As we enter the time of year when many companies begin to think about their Strategic Plan, it is a virtual guarantee that growth will be one of the top 2-3 strategic goals. We get to see many organizations from the Fortune 500 to the Fortune 5 Million and they all want organic revenue growth. Solid balance sheets have led many organizations to try and buy growth because organic growth is harder work.
The focus of this blog is less about one of the growth levers that we all consider prominently, which is gaining new share in the markets we already compete in. The focus here is adjacent markets we may look to for growth. Working with a client, we developed a simple tool called the “White Space Locator”. Depending on the markets you serve, you will be able to segment the various elements that align your brand [and your value differentiators] to your ideal customers. Vertical industries, client size, geographic locations are all obvious segments. Knowing your markets and the ability to address the needs of adjacent markets opens up your aperture on growth.

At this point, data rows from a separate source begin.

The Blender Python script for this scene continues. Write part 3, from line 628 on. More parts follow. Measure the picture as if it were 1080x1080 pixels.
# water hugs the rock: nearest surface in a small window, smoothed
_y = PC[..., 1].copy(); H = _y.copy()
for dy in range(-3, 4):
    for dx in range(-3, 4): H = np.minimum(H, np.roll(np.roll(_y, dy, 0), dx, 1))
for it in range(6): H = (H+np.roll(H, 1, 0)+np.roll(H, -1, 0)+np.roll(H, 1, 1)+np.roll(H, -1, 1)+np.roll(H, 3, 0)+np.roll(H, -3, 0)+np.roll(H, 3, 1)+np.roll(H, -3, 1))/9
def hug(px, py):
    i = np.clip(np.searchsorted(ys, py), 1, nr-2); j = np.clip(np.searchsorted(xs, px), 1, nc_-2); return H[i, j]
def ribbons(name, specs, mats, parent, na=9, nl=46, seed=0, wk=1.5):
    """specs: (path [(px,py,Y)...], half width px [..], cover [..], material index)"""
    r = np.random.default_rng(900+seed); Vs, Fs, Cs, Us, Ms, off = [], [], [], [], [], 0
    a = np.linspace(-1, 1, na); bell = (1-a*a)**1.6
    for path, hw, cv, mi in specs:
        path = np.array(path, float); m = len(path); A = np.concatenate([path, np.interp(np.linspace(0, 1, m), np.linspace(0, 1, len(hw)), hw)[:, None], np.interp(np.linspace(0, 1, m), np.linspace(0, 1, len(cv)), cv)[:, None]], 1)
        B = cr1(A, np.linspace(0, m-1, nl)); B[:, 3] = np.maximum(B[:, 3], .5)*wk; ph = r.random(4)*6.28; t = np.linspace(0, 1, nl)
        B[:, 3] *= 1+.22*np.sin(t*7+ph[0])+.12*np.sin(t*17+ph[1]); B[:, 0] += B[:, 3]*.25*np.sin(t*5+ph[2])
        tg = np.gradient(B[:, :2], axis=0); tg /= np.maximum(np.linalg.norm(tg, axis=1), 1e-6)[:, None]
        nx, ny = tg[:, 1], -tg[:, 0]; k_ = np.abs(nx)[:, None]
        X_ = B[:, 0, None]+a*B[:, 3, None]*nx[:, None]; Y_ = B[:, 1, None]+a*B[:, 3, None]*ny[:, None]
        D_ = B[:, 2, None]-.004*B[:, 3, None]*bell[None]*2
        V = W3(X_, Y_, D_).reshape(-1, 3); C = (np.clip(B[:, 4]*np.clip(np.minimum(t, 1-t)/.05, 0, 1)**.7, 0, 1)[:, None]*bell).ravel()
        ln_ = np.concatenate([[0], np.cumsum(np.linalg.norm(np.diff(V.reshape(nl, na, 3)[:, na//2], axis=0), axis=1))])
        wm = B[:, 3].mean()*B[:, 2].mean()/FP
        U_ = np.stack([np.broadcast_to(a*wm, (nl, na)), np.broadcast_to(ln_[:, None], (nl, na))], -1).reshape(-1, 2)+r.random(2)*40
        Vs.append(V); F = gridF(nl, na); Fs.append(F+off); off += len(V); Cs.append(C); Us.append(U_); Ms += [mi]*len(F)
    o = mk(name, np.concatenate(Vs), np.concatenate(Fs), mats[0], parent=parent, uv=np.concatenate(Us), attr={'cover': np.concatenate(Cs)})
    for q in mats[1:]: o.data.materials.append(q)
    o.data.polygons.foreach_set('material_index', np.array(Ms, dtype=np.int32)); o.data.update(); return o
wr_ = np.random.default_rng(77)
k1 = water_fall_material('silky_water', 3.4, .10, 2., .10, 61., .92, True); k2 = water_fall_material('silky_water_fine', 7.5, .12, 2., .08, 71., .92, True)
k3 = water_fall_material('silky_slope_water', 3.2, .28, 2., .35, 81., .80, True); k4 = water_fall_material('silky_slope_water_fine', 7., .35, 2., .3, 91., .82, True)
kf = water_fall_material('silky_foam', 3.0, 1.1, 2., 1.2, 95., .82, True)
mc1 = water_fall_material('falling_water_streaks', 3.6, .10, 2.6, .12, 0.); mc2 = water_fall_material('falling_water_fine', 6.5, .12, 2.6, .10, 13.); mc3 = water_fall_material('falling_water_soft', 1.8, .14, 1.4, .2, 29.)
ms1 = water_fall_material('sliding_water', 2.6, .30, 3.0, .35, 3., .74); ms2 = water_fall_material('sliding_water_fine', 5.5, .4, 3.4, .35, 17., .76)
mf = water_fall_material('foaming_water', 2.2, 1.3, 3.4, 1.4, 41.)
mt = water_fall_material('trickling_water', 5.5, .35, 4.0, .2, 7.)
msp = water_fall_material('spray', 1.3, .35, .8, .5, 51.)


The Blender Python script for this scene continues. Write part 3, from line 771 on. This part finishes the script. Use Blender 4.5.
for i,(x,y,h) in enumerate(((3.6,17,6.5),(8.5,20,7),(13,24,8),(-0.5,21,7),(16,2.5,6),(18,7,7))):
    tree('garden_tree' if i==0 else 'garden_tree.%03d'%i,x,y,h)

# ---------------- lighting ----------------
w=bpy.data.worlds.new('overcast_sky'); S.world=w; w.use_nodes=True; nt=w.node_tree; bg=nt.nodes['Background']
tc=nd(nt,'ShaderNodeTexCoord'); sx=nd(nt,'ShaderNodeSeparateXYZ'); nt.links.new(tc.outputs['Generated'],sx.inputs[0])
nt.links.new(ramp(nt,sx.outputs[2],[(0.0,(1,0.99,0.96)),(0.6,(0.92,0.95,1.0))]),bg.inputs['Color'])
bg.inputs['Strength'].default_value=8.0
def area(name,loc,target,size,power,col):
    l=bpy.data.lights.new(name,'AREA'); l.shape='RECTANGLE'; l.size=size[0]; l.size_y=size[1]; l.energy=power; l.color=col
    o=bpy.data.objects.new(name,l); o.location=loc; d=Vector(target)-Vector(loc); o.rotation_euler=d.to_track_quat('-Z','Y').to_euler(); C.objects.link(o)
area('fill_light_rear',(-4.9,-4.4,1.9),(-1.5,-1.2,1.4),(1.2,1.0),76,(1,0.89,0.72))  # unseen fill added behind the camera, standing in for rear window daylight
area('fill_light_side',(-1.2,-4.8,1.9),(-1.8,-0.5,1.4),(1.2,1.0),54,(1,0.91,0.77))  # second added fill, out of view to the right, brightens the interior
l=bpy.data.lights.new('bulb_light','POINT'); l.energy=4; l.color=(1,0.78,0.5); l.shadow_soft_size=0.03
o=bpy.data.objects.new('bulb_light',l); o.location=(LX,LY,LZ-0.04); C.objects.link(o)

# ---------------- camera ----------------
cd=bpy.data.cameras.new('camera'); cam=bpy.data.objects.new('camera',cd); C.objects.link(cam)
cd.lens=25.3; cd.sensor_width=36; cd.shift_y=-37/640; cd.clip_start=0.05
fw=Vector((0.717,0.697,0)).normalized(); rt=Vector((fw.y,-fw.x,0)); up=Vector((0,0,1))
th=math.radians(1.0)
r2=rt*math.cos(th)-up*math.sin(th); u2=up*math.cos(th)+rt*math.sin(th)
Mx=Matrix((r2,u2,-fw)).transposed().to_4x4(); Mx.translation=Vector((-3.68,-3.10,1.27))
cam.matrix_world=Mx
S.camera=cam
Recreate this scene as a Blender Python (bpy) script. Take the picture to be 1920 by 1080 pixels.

What would be required for you to go up market or down market? Could you leverage strengths to move from one vertical [Banks] to an adjacent vertical [Capital Markets]? What investments would be required to enter a new geography, whether that a region or a country? As you model or chart out the opportunities, you will begin to see the “White Space” that exists. I call it “white space” based on how we drew the original visuals. Black Boxes are what you do today and the “white boxes” were the spaces around the black boxes that represented the adjacent opportunities or where you do not play today. It gives you a simple visual of the number of opportunities. If you modeled your larger competitors in a similar way, it would give you clues as to the white spaces that they have tried to capitalize upon.
Industry Value Chains and Vertical Integration are also ways of giving you ideas to what else you could be doing, that provide other visuals of opportunity areas.
We then put clients through a “Winning Moves” exercise that quantifies the scope of the opportunity for each of the White Spaces in comparison with the Ease to both enter and Execute. You are looking for high value opportunities that support or drive growth goals that align with strengths, have limited impact on other priorities and have high execution probability. You could also view these elements as a measurement of Risk. This will inevitably lead to the Buy, Build or Partner conversation on all the Winning Moves identified in the White Space.
Strategy is about choice and strategic choice is more about “what not to do”. This is all fun work and it will give you perspective on where to invest your valuable resources and help with decision making. The more you know, the greater the opportunity for you to innovate and create strategic differentiation.